Calculate Displacement Between Two Oases Without a Coordinate System

[TeenieWeenie]

Homework Statement

Starting from one oasis, a camel walks 82.021 ft in a direction 30 degrees south of west and then walks 30 km toward the north to a second oasis. Without using a coordinate system, calculate the magnitude and the direction of the displacement from the first oasis to the second.

Homework Equations

I don't know what to use, nothing comes to mind.

The Attempt at a Solution

No attempt, I don't get what to do.
I can kinda do it with a coordinate system...but I can't do it without.

 

[Thaakisfox]

Draw the vector diagram. The displacement vector is the vector between the beginning and the endpoint. Use the cosine law to find its magnitude and basic geometry to get the angle.

 

[TeenieWeenie]

Okie.

I end up with origin pointing 30 degrees west of north (120 degrees)... (edit:30 degrees north of west?)
What is the cosine law? I'm having trouble finding it in my textbook.
I'm still lost.

 

[Thaakisfox]

Well that doesn't seem quite right. how did you calculate that?

 

[TeenieWeenie]

|\
------
|/

-- = origin

|/ = 30 degrees south of west = 60 degree angle?

|\ = 30 degrees north of west = 60 degree angle? = 120 degrees?

I'm super lost with this problem :(
I think one of the numbers is wrong (82.021 ft vs 30 km is a ginormous difference) but I can ignore that for now. I just need to understand how to complete the problem :(
cosine law: Avec dot Bvec = ABcosO = |Avec||Bvec|cosO ?

where Avec = (82.021, cos30 degrees) ?
Bvec = (30km, cos60 degrees)?

 

[Thaakisfox]

Probably the first number is 82021 i.e. a bit more than 82000 feet. Then that is about exactly 25km.

Yes, so consider the direction west to be the x-axis. Then the camel walk on a line which is 30 degree angle with the x axis. After it walked 25km, it turns north and walks another 30km.
No, that's not the cosine law.

 

[TeenieWeenie]

That might be so. :Z

Yes, the camel starts off walking in the south west direction (total angle of 210 degrees).
After the 25km walk, it turns 60 degrees to face north and walks 30km?

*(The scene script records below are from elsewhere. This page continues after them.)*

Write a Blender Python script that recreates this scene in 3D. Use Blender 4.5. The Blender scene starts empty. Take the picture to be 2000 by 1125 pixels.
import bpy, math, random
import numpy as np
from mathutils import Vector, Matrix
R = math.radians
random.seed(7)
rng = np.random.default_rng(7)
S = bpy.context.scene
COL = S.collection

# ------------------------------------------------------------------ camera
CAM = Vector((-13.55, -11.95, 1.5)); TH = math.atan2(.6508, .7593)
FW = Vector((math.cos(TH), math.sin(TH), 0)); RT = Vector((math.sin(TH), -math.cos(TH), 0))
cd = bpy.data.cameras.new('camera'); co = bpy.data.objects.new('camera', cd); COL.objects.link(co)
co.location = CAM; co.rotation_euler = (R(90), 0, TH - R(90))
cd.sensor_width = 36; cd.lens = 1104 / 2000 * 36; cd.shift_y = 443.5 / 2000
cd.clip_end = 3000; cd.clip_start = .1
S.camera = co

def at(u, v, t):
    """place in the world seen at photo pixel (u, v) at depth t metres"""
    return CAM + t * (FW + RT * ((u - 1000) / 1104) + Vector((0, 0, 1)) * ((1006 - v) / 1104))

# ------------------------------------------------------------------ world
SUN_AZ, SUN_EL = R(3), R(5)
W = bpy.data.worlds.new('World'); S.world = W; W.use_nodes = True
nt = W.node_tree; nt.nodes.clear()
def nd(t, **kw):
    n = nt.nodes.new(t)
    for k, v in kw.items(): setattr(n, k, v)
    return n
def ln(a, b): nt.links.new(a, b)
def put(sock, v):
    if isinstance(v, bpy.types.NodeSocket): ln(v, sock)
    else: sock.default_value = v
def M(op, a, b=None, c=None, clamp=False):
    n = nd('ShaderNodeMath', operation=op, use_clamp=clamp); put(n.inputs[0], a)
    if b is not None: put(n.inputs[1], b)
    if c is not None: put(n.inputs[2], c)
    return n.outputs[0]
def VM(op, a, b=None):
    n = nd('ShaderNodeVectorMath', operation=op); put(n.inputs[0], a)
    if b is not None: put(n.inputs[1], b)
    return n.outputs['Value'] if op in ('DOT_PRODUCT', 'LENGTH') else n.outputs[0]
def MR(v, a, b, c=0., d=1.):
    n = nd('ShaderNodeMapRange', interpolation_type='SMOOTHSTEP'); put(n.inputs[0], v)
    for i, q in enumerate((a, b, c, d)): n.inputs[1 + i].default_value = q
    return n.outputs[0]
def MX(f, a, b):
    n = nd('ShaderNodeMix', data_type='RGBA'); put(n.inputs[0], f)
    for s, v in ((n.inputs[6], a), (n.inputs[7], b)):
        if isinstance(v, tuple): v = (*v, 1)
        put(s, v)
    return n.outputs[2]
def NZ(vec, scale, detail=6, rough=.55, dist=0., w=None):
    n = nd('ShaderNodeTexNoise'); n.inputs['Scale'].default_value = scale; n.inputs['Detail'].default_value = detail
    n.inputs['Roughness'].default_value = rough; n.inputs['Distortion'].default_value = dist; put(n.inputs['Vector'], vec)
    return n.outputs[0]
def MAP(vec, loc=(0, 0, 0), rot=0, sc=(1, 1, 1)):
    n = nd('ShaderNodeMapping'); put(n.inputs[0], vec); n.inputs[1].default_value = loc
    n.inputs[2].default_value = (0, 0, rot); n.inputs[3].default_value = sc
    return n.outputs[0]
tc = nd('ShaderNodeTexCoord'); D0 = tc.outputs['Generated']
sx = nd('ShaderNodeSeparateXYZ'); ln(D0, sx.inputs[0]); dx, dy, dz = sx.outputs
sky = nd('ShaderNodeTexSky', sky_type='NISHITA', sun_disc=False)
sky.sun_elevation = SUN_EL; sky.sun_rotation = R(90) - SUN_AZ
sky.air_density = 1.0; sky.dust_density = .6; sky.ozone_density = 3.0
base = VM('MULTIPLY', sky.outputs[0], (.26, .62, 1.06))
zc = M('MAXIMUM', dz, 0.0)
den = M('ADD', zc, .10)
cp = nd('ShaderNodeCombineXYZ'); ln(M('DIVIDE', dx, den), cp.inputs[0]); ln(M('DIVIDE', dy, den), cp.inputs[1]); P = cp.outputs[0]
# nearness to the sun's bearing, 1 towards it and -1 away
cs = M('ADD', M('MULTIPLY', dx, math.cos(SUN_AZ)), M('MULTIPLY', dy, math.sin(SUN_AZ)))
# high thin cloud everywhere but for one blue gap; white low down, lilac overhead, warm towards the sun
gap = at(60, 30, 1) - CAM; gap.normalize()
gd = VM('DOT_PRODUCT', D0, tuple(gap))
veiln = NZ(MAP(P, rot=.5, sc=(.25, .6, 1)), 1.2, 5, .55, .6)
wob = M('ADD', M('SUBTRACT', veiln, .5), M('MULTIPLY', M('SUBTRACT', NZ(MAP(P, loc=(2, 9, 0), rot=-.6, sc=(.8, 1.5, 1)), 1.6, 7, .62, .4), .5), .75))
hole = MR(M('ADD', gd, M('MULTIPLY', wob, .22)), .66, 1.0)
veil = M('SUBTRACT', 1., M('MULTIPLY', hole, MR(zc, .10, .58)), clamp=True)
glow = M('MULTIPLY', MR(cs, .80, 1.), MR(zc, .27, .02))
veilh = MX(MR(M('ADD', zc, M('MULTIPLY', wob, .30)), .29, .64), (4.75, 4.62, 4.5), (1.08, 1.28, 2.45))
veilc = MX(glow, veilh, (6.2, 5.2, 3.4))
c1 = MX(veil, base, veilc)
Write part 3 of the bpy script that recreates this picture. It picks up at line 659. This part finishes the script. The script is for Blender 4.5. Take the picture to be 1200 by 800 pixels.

Hmm, what is the cosine law :?
a^2 = b^2 + c^2 - 2bc*cos\alpha\
b^2 = a^2 + c^2 - 2ac*cos\beta\
?

 

[Thaakisfox]

Yes that's it.

you are right that's the cosine law. You know the b (25km) you know the c (30km) you know the angle between them (60 degrees) so from here you can find the displacement (a)

 

[TeenieWeenie]

Do I assume that the 30km walk north completes a 90 degree right triangle?
So logically, the camel could have went straight west and hit the 2nd oasis?

But then wouldn't the hypotenuse = 25km, which is less than the base = 30km?

 

[Thaakisfox]

No you don't assume that it is a right angle.

 

[TeenieWeenie]

Ooo yeah...which is why we use law of cos!

a²=25²+30²-[(2*25*30)cos60^o]

a²=625+900-[(2*25*30)cos60^o]
a²=1525 -1500cos(60^o) = 775
a=5*(31)^1/2

so that's the magnitude of the a vector?
now direction would be 30^o north of west with a distance of 5*(31)^1/2km?

How would I answer the question properly?

 

[Thaakisfox]

Yes that's the magnitude. But no the direction is a bit more tricky. Use the sine and cosine function to express that angle. (i.e. you have the three sides of a triangle and you know one of its angles is 60, now use sines and cosines to figure out the other angles.)

 

[TeenieWeenie]

I know my angle A is 60 degrees because the camel walked 30 degrees south of west and then turned straight ahead north, thus creating a 60 degree turn.
Correct me I'm wrong please -_-

using other law of cos:
solving for B angle:
25²= (5(31)^1/2)² + 30² - 2 (5(31)^1/2(30)cosB

625 = 775 + 900 -2(5(31)^1/2(30)cosB
-1050 / (-2(5(31)^1/2(30)) = cosB
according to my calculations: B is almost 90 degrees (it's actually 89.978 degrees).

solving for A angle:
900 = 775 + 625 - 2(5)(root31)(25)cos C
-500 = - 2(5)(root31)(25)cos C
2 = (root31)cosC
C = ~69 degrees.

How can this be so? 90 + 69 + 60 = 219 degrees > 180!

 

[Thaakisfox]

calculate it again ;) that's not 90 degrees.